A groundbreaking work of history about the American middle class--its
rise, why it faltered, and who truly benefited from its dominance.
In Promised Land, David Stebenne "invites us to remember those decades
in which both the middle class and the Democratic Party were ascendant"
(The Wall Street Journal). The story begins with the pervasive income
and wealth inequality of the pre-New Deal period. What followed began a
great leveling. World War II brought transformative elements that also
helped expand the middle class. For decades, economic policies and
cultural practices strengthened the trend, and by the 1960s the middle
class dictated American tastes from books to TV shows to housing to
food, creating a powerful political constituency with shared interests
and ideals.
The disruptive events of 1968, however, signaled the end of this
expansion.
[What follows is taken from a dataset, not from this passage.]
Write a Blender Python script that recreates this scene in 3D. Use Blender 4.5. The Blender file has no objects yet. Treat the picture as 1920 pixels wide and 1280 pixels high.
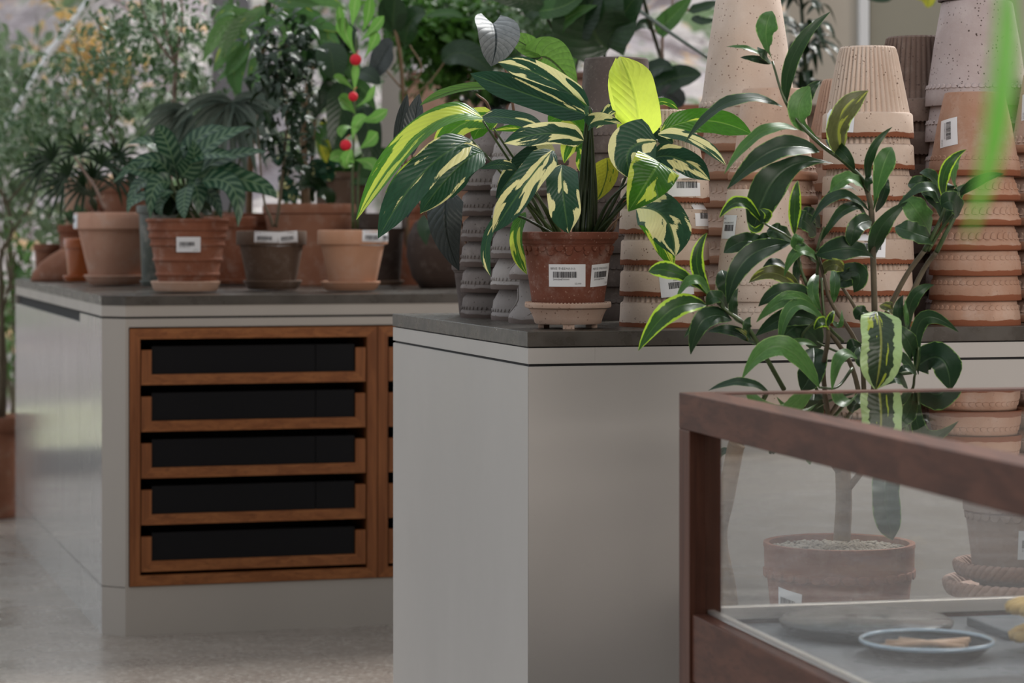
import bpy, bmesh, math, random
from mathutils import Vector, Matrix, noise as mnoise
scene = bpy.context.scene
COL = scene.collection
PI = math.pi
# ------------------------------------------------------------------ camera
F = 5000.0                 # focal length in pixels of a 1920 px wide frame
HY = 422.0                 # row of the horizon
EYE = 1.039
cd = bpy.data.cameras.new('camera'); cam = bpy.data.objects.new('camera', cd); COL.objects.link(cam)
cam.location = (0, 0, EYE); cam.rotation_euler = (PI/2, 0, 0)
cd.sensor_width = 36; cd.lens = F*36/1920.0; cd.shift_x = 0; cd.shift_y = -(640-HY)/1920.0
cd.clip_start = .05; cd.clip_end = 200
cd.dof.use_dof = True; cd.dof.focus_distance = 4.62; cd.dof.aperture_fstop = 6.3
scene.camera = cam
scene.view_settings.view_transform = 'Standard'; scene.view_settings.look = 'None'
scene.view_settings.gamma = 1; scene.view_settings.use_curve_mapping = False
scene.view_settings.exposure = 0.0
# ------------------------------------------------------------------ sky light
w = bpy.data.worlds.new('overcast_sky'); scene.world = w; w.use_nodes = True
nt = w.node_tree; nt.nodes.clear()
tc = nt.nodes.new('ShaderNodeTexCoord'); dp = nt.nodes.new('ShaderNodeVectorMath'); dp.operation = 'DOT_PRODUCT'
nt.links.new(tc.outputs['Generated'], dp.inputs[0]); dp.inputs[1].default_value = Vector((-.50, .30, .80)).normalized()
cr = nt.nodes.new('ShaderNodeValToRGB')
mr = nt.nodes.new('ShaderNodeMapRange'); mr.inputs[1].default_value = -1; mr.inputs[2].default_value = 1
nt.links.new(dp.outputs['Value'], mr.inputs[0]); nt.links.new(mr.outputs[0], cr.inputs[0])
e = cr.color_ramp.elements
e[0].position = 0.0; e[0].color = (.085, .068, .056, 1)
e[1].position = 1.0; e[1].color = (1.0, 1.06, 1.12, 1)
for p_, c_ in ((.45, (.145, .122, .105, 1)), (.62, (.36, .37, .375, 1)), (.80, (.80, .84, .88, 1))):
    n_ = e.new(p_); n_.color = c_
bgn = nt.nodes.new('ShaderNodeBackground'); nt.links.new(cr.outputs[0], bgn.inputs[0]); bgn.inputs[1].default_value = 1.08
wo = nt.nodes.new('ShaderNodeOutputWorld'); nt.links.new(bgn.outputs[0], wo.inputs[0])
# soft daylight through the glass roof, from the right and slightly behind the plants
sd = bpy.data.lights.new('hazy_sun', 'SUN'); sd.energy = 4.2; sd.angle = math.radians(14); sd.color = (1.0, .985, .96)
sun = bpy.data.objects.new('hazy_sun', sd); COL.objects.link(sun); sun.location = (5, 7, 6)
sun.rotation_euler = Vector((-.52, -.62, -.66)).to_track_quat('-Z', 'Y').to_euler()

# daylight from the tall shop window behind the viewer, to the right
wl = bpy.data.lights.new('shop_window_daylight', 'AREA'); wl.shape = 'RECTANGLE'; wl.size = 5.0; wl.size_y = 3.0; wl.energy = 325; wl.color = (1.0, .925, .865)
wlo = bpy.data.objects.new('shop_window_daylight', wl); COL.objects.link(wlo); wlo.location = (4.4, -1.6, 3.2)
wlo.rotation_euler = (Vector((.7, 4.9, .9))-wlo.location).to_track_quat('-Z', 'Y').to_euler()
# ------------------------------------------------------------------ helpers
def P(px, py, D):
    "the point at depth D that the photograph shows at (px, py)"
    return Vector(((px-960)*D/F, D, EYE-(py-HY)*D/F))
def rnd(a, b, r=random): return a+(b-a)*r.random()
def lerp(a, b, t): return a+(b-a)*t
def thing(name, label, cat, loc=(0, 0, 0), group=None, rz=0):
    o = bpy.data.objects.new(name, None); COL.objects.link(o); o.empty_display_size = .05
    o.location = loc; o.rotation_euler = (0, 0, rz); o['label'] = label; o['category'] = cat
    if group: o['group'] = group
    return o
def tag(o, label, cat, group=None, kind=None):
    o['label'] = label; o['category'] = cat
    if group: o['group'] = group
    if kind: o['kind'] = kind
    return o
def link(name, me, parent=None, loc=None, world=False):
    o = bpy.data.objects.new(name, me); COL.objects.link(o)
    if parent is not None: o.parent = parent
    if loc is not None: o.location = loc
    return o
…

The cultural clashes and political protests of that era
turned a spotlight on how the policies and practices of the middle-class
era had privileged white men over women, people of color, and other
marginalized groups, as well as military force over diplomacy and
economic growth over environmental protection. These conflicts, along
with shifts in policy and economic stagnation, started shrinking that
vast middle class and challenging its values, trends that continue to
the present day.
Now, as the so-called "end of the middle class" dominates the news cycle
and politicians talk endlessly about how to revive it, Stebenne's vivid
history of a social revolution that produced a new and influential way
of life reveals the fascinating story of how it was achieved and the
considerable costs incurred along the way. "Well-researched,
evenhanded...this concise, lucid account offers a solid overview of
mid-20th-century social history" (Publishers Weekly) and shines more
than a little light on our possible future.